Depois de voltar da Espanha e defender em sequência os dois principais times do Rio Grande do Sul, Grêmio e Internacional, Maurício foi vendido para a Portuguesa, em 1993. Foi quando teve a oportunidade de jogar com um dos maiores jogadores da história do futebol brasileiro que, fatalmente, acabou perdendo a vida um ano depois, em um acidente de carro em 1994.

“Eu disputei um bom brasileiro com o Grêmio e depois eu não sei o que aconteceu, precisavam vender alguém... Eu era a bola da vez e aí me venderam para a Lusa, do Canindé, onde eu tive um grande encontro profissional que foi com o Dener. O ataque era eu, Nilson e Dener, só isso. Ainda tinha Bentinho, Capitão e o Cristóvão, hoje treinador do Corinthians, Zé Maria e Zé Roberto, hoje no Palmeiras, nas laterais...”, recorda Maurício, que depois foi parar na Coréia.

“Era um timaço da Portuguesa, e ficamos em terceiro lugar no Campeonato Paulista. Aí eu fui jogar contra o Corinthians e os caras da Coréia queriam um atacante, e indicaram o Viola, mas naquele dia contra o Corinthians eu estava com tudo. Eu driblei o Gralak, zagueiro do Corinthians, driblei o goleiro e fiz o gol, aí os caras falaram: ‘Leva o Maurício [risos]’, e eu fui parar na Coréia, cara [risos]”, lembra o ex-atacante, hoje com 53 anos de idade.

Faltou mais seleção na carreira...

Apesar de figurar entre os principais atacantes do país de sua época, Maurício foi pouco lembrado pelos técnicos que passaram pela seleção brasileira. O próprio ex-jogador diz não saber o motivo de não ter tido mais oportunidade com a camisa verde e amarela.

“Aqui no Rio, de ponta mesmo, era eu e o Renato Gaúcho, tanto que nos programas de televisão só dava a gente. Então eu não sei por que, não fui mais convocado pra seleção. O que faltou para mim foi me deixarem jogar... Se eu provei que jogava no Rio de Janeiro, numa grande equipe daqui, e no Sul – e não é qualquer um que joga nos dois, Grêmio e Internacional – e no Celta de Vigo, da Espanha... Eu tinha bagagem, então achei que eu poderia ter ido muito bem na seleção. A gente pensa só um dia em chegar na seleção brasileira principal e eu tive uma passagem pré olímpica em 1987, com o Carlos Alberto Silva, uma passagem na seleção principal com o Paulo Roberto Falcão, um dos meus ídolos do futebol, então foram emoções fantásticas, eu já mais vou esquecer desse momento da minha vida”, recorda.

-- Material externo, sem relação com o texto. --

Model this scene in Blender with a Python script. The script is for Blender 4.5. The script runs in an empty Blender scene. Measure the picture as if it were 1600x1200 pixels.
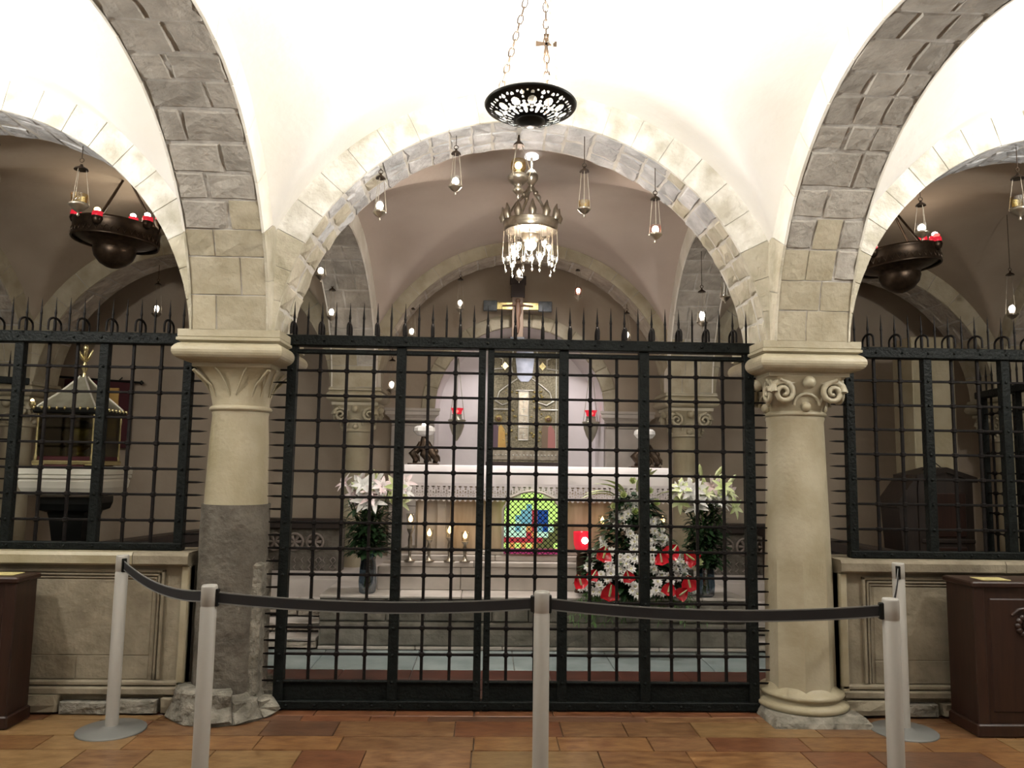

Trabalho social e ‘caça talentos’

O futebol continua acompanhando Maurício, que hoje, além de ser dono de uma corretora de imóveis, faz um trabalho social e busca novos talentos dentro de campo. A ideia é coloca-los, inicialmente, em clubes brasileiros. Caso isso não aconteça, a tentativa acontece fora do Brasil.

“Hoje eu tenho uma corretora de imóveis, e estou trabalhando com futebol. Arrumei agora um sócio, o Zé Carlos, um p... de um empreendedor. O trabalho é empresariar jogadores. Eu tenho um trabalho social nas comunidades e pego os garotos, pinço, coloco nos torneios, fazemos os vídeos dos garotos e enviamos para fora, este é o nosso objetivo. A prioridade é colocar os garotos nos clubes daqui; não tendo abertura aqui, a gente excursiona, então esse é o nosso objetivo. É um trabalho social voltado para o profissional. A comunidade chama Instituto Craque do Futuro. Hoje eu estou com 53 anos, novinho em folha [risos]”, completa.